Write out exactly, please, every line from the beginning of the entries to the line holding "except Exception as e: print(e)", and no pictures.
--- START Records for the exercise ---
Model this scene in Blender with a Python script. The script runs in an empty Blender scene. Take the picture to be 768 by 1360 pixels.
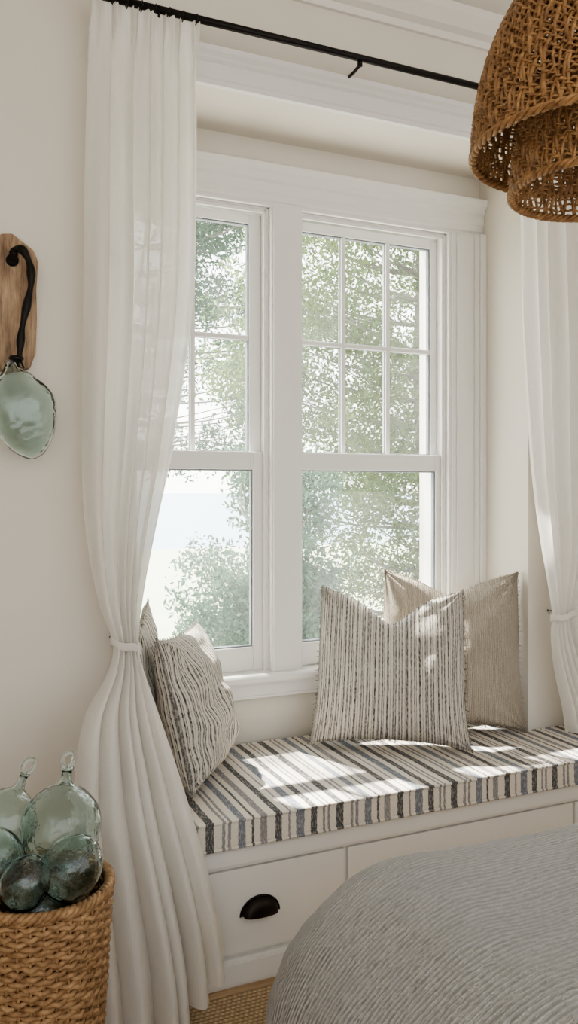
import bpy, math, random
import numpy as np
from mathutils import Vector, Matrix, noise
random.seed(7); np.random.seed(7)
S = bpy.context.scene
PI = math.pi
try:
    S.view_settings.look='AgX - Medium High Contrast'
except Exception as e: print(e)

# ------------------------------------------------------------------ mesh builder
class MB:
    def __init__(s):
        s.v=[]; s.f=[]; s.m=[]; s.sm=[]; s.mats=[]
    def mi(s,mat):
        if mat not in s.mats: s.mats.append(mat)
        return s.mats.index(mat)
    def add(s,vs,fs,mat,smooth=False):
        o=len(s.v); k=s.mi(mat)
        s.v.extend([tuple(p) for p in vs])
        for f in fs:
            s.f.append(tuple(i+o for i in f)); s.m.append(k); s.sm.append(smooth)
    def box(s,x0,x1,y0,y1,z0,z1,mat):
        vs=[(x0,y0,z0),(x1,y0,z0),(x1,y1,z0),(x0,y1,z0),(x0,y0,z1),(x1,y0,z1),(x1,y1,z1),(x0,y1,z1)]
        s.add(vs,[(0,3,2,1),(4,5,6,7),(0,1,5,4),(1,2,6,5),(2,3,7,6),(3,0,4,7)],mat)
    def prism(s,poly,a0,a1,axis,mat,smooth=False):
        n=len(poly)
        def P(p,a):
            if axis=='X': return (a,p[0],p[1])
            if axis=='Y': return (p[0],a,p[1])
            return (p[0],p[1],a)
        vs=[P(p,a0) for p in poly]+[P(p,a1) for p in poly]
        fs=[tuple(range(n))[::-1],tuple(range(n,2*n))]
        for i in range(n):
            j=(i+1)%n; fs.append((i,j,n+j,n+i))
        s.add(vs,fs,mat,smooth)
    def tube(s,pts,r,n,mat,closed=False,smooth=True):
        pts=[Vector(p) for p in pts]; N=len(pts)
        rr=r if hasattr(r,'__len__') else [r]*N
        T=[]
        for i in range(N):
            if closed: t=pts[(i+1)%N]-pts[i-1]
            else: t=pts[min(i+1,N-1)]-pts[max(i-1,0)]
            if t.length<1e-9: t=Vector((0,0,1))
            T.append(t.normalized())
        ref=Vector((0,0,1)) if abs(T[0].z)<.8 else Vector((1,0,0))
        nrm=(ref-T[0]*ref.dot(T[0])).normalized()
        vs=[]
        for i in range(N):
            if closed:
                ref2=Vector((0,0,1)) if abs(T[i].z)<.95 else Vector((1,0,0))
                nn=(ref2-T[i]*ref2.dot(T[i])).normalized()
            else:
                nn=(nrm-T[i]*nrm.dot(T[i]))
                nn=nn.normalized() if nn.length>1e-6 else nrm
                nrm=nn
            b=T[i].cross(nn)
            for k in range(n):
                a=2*PI*k/n
                vs.append(pts[i]+(nn*math.cos(a)+b*math.sin(a))*rr[i])
        fs=[]
        M=N if closed else N-1
        for i in range(M):
            j=(i+1)%N
            for k in range(n):
                l=(k+1)%n
                fs.append((i*n+k,i*n+l,j*n+l,j*n+k))
        if not closed:
            fs.append(tuple(range(n))[::-1]); fs.append(tuple((N-1)*n+k for k in range(n)))
        s.add(vs,fs,mat,smooth)
    def grid(s,fn,nu,nv,mat,wrap=False,smooth=True):
        vs=[fn(i/nu if wrap else i/(nu-1), j/(nv-1)) for j in range(nv) for i in range(nu)]
        fs=[]
        for j in range(nv-1):
            for i in range(nu if wrap else nu-1):
                k=(i+1)%nu
                fs.append((j*nu+i,j*nu+k,(j+1)*nu+k,(j+1)*nu+i))
        s.add(vs,fs,mat,smooth)
    def lathe(s,prof,mat,n=48,M=None,sq=1.0):
        M=M or Matrix.Identity(4)
        vs=[]
        for (r,z) in prof:
            for k in range(n):
                a=2*PI*k/n
                vs.append(M@Vector((max(r,1e-4)*math.cos(a),max(r,1e-4)*math.sin(a)*sq,z)))
        fs=[]
        for i in range(len(prof)-1):
            for k in range(n):
                l=(k+1)%n
                fs.append((i*n+k,i*n+l,(i+1)*n+l,(i+1)*n+k))
        s.add(vs,fs,mat,True)
    def build(s,name,bevel=0,seg=2,M=None,recalc=True,solid=0,uvf=None):
        me=bpy.data.meshes.new(name)
        me.from_pydata(s.v,[],s.f)
        for m in s.mats: me.materials.append(m)
        me.polygons.foreach_set('material_index',s.m)
        me.polygons.foreach_set('use_smooth',s.sm)
        me.update()
        if recalc:
            import bmesh
            b=bmesh.new(); b.from_mesh(me); bmesh.ops.recalc_face_normals(b,faces=b.faces); b.to_mesh(me); b.free()
        if uvf:
            uv=me.uv_layers.new(name='UVMap')
            for l in me.loops: uv.data[l.index].uv=uvf(me.vertices[l.vertex_index].co)
        o=bpy.data.objects.new(name,me)
        S.collection.objects.link(o)
        if M is not None: o.matrix_world=M
        if bevel:
            b=o.modifiers.new('bevel','BEVEL'); b.width=bevel; b.segments=seg; b.limit_method='ANGLE'; b.angle_limit=math.radians(40)
        if solid:
            b=o.modifiers.new('solid','SOLIDIFY'); b.thickness=solid; b.offset=-1
        return o

def smoothpath(ctrl,n):
    C=[Vector(c) for c in ctrl]; C=[C[0]*2-C[1]]+C+[C[-1]*2-C[-2]]
    out=[]
    for i in range(1,len(C)-2):
        for k in range(n):
            t=k/n
            p0,p1,p2,p3=C[i-1],C[i],C[i+1],C[i+2]
            out.append(0.5*((2*p1)+(p2-p0)*t+(2*p0-5*p1+4*p2-p3)*t*t+(3*p1-p0-3*p2+p3)*t**3))
    out.append(C[-2]); return out

def interp(tab,z):
    if z>=tab[0][0]: return tab[0][1:]
    for i in range(len(tab)-1):
        a,b=tab[i],tab[i+1]
        if z>=b[0]:
            t=(a[0]-z)/(a[0]-b[0])
            p0=tab[max(i-1,0)]; p3=tab[min(i+2,len(tab)-1)]
            r=[]
            for k in range(1,len(a)):
                m1=(b[k]-p0[k])/(p0[0]-b[0])*(a[0]-b[0]) if p0 is not a else (b[k]-a[k])
                m2=(p3[k]-a[k])/(a[0]-p3[0])*(a[0]-b[0]) if p3 is not b else (b[k]-a[k])
                t2,t3=t*t,t*t*t
                r.append((2*t3-3*t2+1)*a[k]+(t3-2*t2+t)*m1+(-2*t3+3*t2)*b[k]+(t3-t2)*m2)
            return tuple(r)
    return tab[-1][1:]

# ------------------------------------------------------------------ materials
class NM:
    def __init__(s,name):
        s.mat=bpy.data.materials.new(name); s.mat.use_nodes=True
        s.nt=s.mat.node_tree; s.nt.nodes.clear()
        s.out=s.n('ShaderNodeOutputMaterial')
    def n(s,t,**kw):
        nd=s.nt.nodes.new(t)
        for k,v in kw.items(): setattr(nd,k,v)
        return nd
    def l(s,a,b): s.nt.links.new(a,b)
    def math(s,op,a,b=None,c=None):
        nd=s.n('ShaderNodeMath',operation=op)
        for i,x in enumerate((a,b,c)):
            if x is None: continue
            if isinstance(x,(int,float)): nd.inputs[i].default_value=x
            else: s.l(x,nd.inputs[i])
        return nd.outputs[0]
    def coord(s,kind='Object',scale=(1,1,1)):
        tc=s.n('ShaderNodeTexCoord'); mp=s.n('ShaderNodeMapping'); mp.inputs['Scale'].default_value=scale
        s.l(tc.outputs[kind],mp.inputs['Vector']); return mp.outputs[0]
    def noise(s,vec,scale,detail=4,rough=.5):
        nd=s.n('ShaderNodeTexNoise'); nd.inputs['Scale'].default_value=scale
        nd.inputs['Detail'].default_value=detail; nd.inputs['Roughness'].default_value=rough
        if vec is not None: s.l(vec,nd.inputs['Vector'])
        return nd.outputs['Fac']
    def ramp(s,fac,stops,interp='LINEAR'):
        nd=s.n('ShaderNodeValToRGB'); cr=nd.color_ramp; cr.interpolation=interp
        while len(cr.elements)>1: cr.elements.remove(cr.elements[-1])
        cr.elements[0].position=stops[0][0]; cr.elements[0].color=(*stops[0][1],1)
        for p,c in stops[1:]:
            e=cr.elements.new(p); e.color=(*c,1)
        s.l(fac,nd.inputs[0]); return nd.outputs[0]
    def mix(s,f,a,b,blend='MIX'):
        nd=s.n('ShaderNodeMix',data_type='RGBA',blend_type=blend)
        for i,x in ((0,f),(6,a),(7,b)):
            if isinstance(x,(int,float)): nd.inputs[i].default_value=x
            elif isinstance(x,tuple): nd.inputs[i].default_value=(*x,1)
            else: s.l(x,nd.inputs[i])
        return nd.outputs[2]
    def bsdf(s,color,rough=.6,**kw):
        nd=s.n('ShaderNodeBsdfPrincipled')
        if isinstance(color,tuple): nd.inputs['Base Color'].default_value=(*color,1)
        else: s.l(color,nd.inputs['Base Color'])
        nd.inputs['Roughness'].default_value=rough
        for k,v in kw.items(): nd.inputs[k.replace('_',' ')].default_value=v
        s.b=nd; return nd
    def bump(s,h,strength=.3,dist=.01):
        nd=s.n('ShaderNodeBump'); nd.inputs['Strength'].default_value=strength; nd.inputs['Distance'].default_value=dist
        s.l(h,nd.inputs['Height']); return nd.outputs[0]
    def done(s,sh=None,normal=None):
        if normal is not None: s.l(normal,s.b.inputs['Normal'])
        s.l((sh or s.b.outputs[0]),s.out.inputs[0]); return s.mat

def m_paint(name,col,rough=.6,bump=.06):
    m=NM(name); v=m.coord()
    n1=m.noise(v,3,3); c=m.mix(n1,tuple(x*.97 for x in col),tuple(min(1,x*1.02) for x in col))
    m.bsdf(c,rough,Specular_IOR_Level=.3)
    return m.done(normal=m.bump(m.noise(v,180,3),bump,.002))
M_WALL=m_paint('wall_paint',(.755,.712,.64),.8)
M_CEIL=m_paint('ceiling_paint',(.82,.79,.745),.8)
M_TRIM=m_paint('trim_paint',(.83,.82,.795),.35,.03)
M_EXT=m_paint('exterior_paint',(.8,.8,.78),.7)

def m_simple(name,col,rough=.5,metal=0,nscale=40,var=.25,bump=.2,bd=.002):
    m=NM(name); v=m.coord(); n1=m.noise(v,nscale,4)
    c=m.mix(n1,tuple(x*(1-var) for x in col),tuple(min(1,x*(1+var)) for x in col))
    m.bsdf(c,rough,Metallic=metal)
    return m.done(normal=m.bump(n1,bump,bd))
M_BLACK=m_simple('blackened_iron',(.018,.016,.015),.42,.7,60,.3,.3)
M_BRONZE=m_simple('oil_rubbed_bronze',(.03,.022,.018),.35,.8,60,.3,.1)
M_GASKET=m_simple('glazing_gasket',(.22,.24,.26),.6)
M_MATTRESS=m_simple('mattress_fabric',(.75,.73,.7),.9)

# window glass (small translucent share imitates bright haze over the view)
m=NM('window_glass')
tr=m.n('ShaderNodeBsdfTransparent'); tr.inputs[0].default_value=(.97,.985,.98,1)
gl=m.n('ShaderNodeBsdfGlossy'); gl.inputs['Roughness'].default_value=.02
du=m.n('ShaderNodeBsdfTranslucent'); du.inputs[0].default_value=(.9,.92,.93,1)
mx=m.n('ShaderNodeMixShader'); mx.inputs[0].default_value=.05
m.l(tr.outputs[0],mx.inputs[1]); m.l(gl.outputs[0],mx.inputs[2])
mx2=m.n('ShaderNodeMixShader'); mx2.inputs[0].default_value=.042
m.l(mx.outputs[0],mx2.inputs[1]); m.l(du.outputs[0],mx2.inputs[2]); M_WGLASS=m.done(mx2.outputs[0])

# blown glass
m=NM('sea_green_glass')
v=m.coord()
b=m.bsdf((.80,.905,.885),.01,Transmission_Weight=1.0,IOR=1.48)
h=m.math('ADD',m.noise(v,13,2),m.math('MULTIPLY',m.noise(v,50,2),.2))
M_GLASS=m.done(normal=m.bump(h,.7,.014))

# linen curtain
m=NM('white_linen')
w1=m.noise(m.coord(scale=(300,300,12)),1,2); w2=m.noise(m.coord(scale=(15,15,350)),1,2)
h=m.math('ADD',w1,w2)
bn=m.bump(h,.25,.002)
col=m.mix(w1,(.86,.84,.80),(.94,.925,.895))
d=m.n('ShaderNodeBsdfDiffuse'); t=m.n('ShaderNodeBsdfTranslucent'); tp=m.n('ShaderNodeBsdfTransparent')
m.l(col,d.inputs[0]); m.l(col,t.inputs[0]); m.l(bn,d.inputs['Normal']); m.l(bn,t.inputs['Normal'])
mx=m.n('ShaderNodeMixShader'); mx.inputs[0].default_value=.47
m.l(d.outputs[0],mx.inputs[1]); m.l(t.outputs[0],mx.inputs[2])
mx2=m.n('ShaderNodeMixShader'); mx2.inputs[0].default_value=.04
m.l(mx.outputs[0],mx2.inputs[1]); m.l(tp.outputs[0],mx2.inputs[2]); M_LINEN=m.done(mx2.outputs[0])

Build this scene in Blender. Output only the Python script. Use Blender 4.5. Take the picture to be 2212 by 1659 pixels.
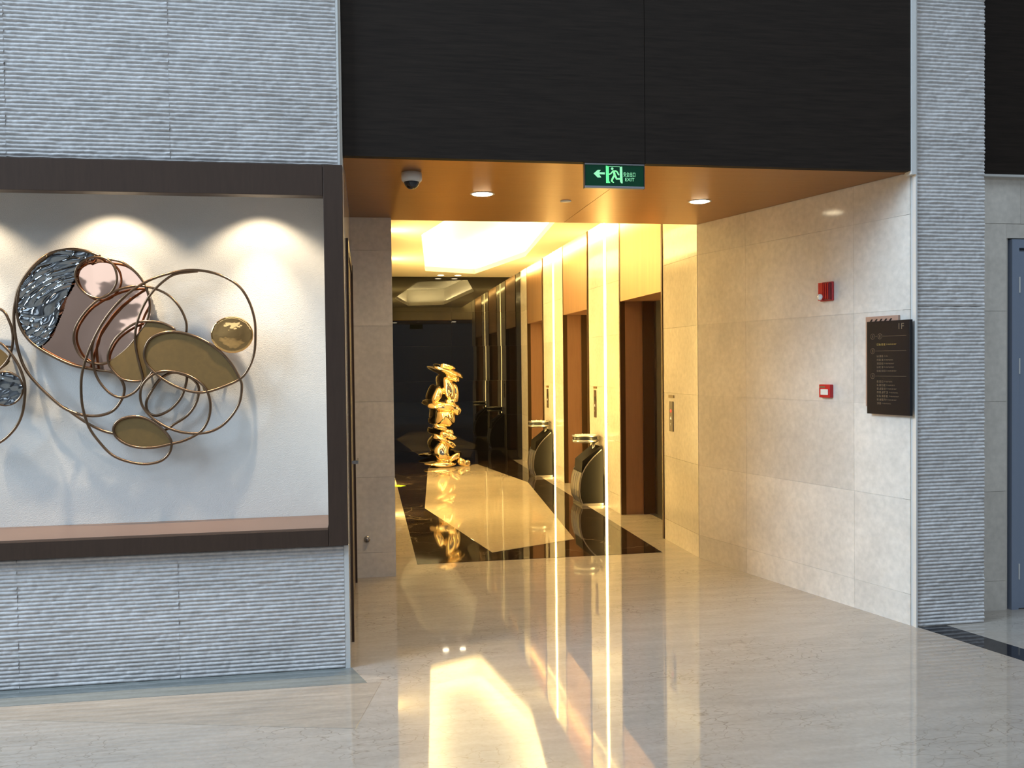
--- END Records for the exercise ---
◆ Exercise solution ◆
Model this scene in Blender with a Python script. The script runs in an empty Blender scene. Take the picture to be 768 by 1360 pixels.
import bpy, math, random
import numpy as np
from mathutils import Vector, Matrix, noise
random.seed(7); np.random.seed(7)
S = bpy.context.scene
PI = math.pi
try:
    S.view_settings.look='AgX - Medium High Contrast'
except Exception as e: print(e)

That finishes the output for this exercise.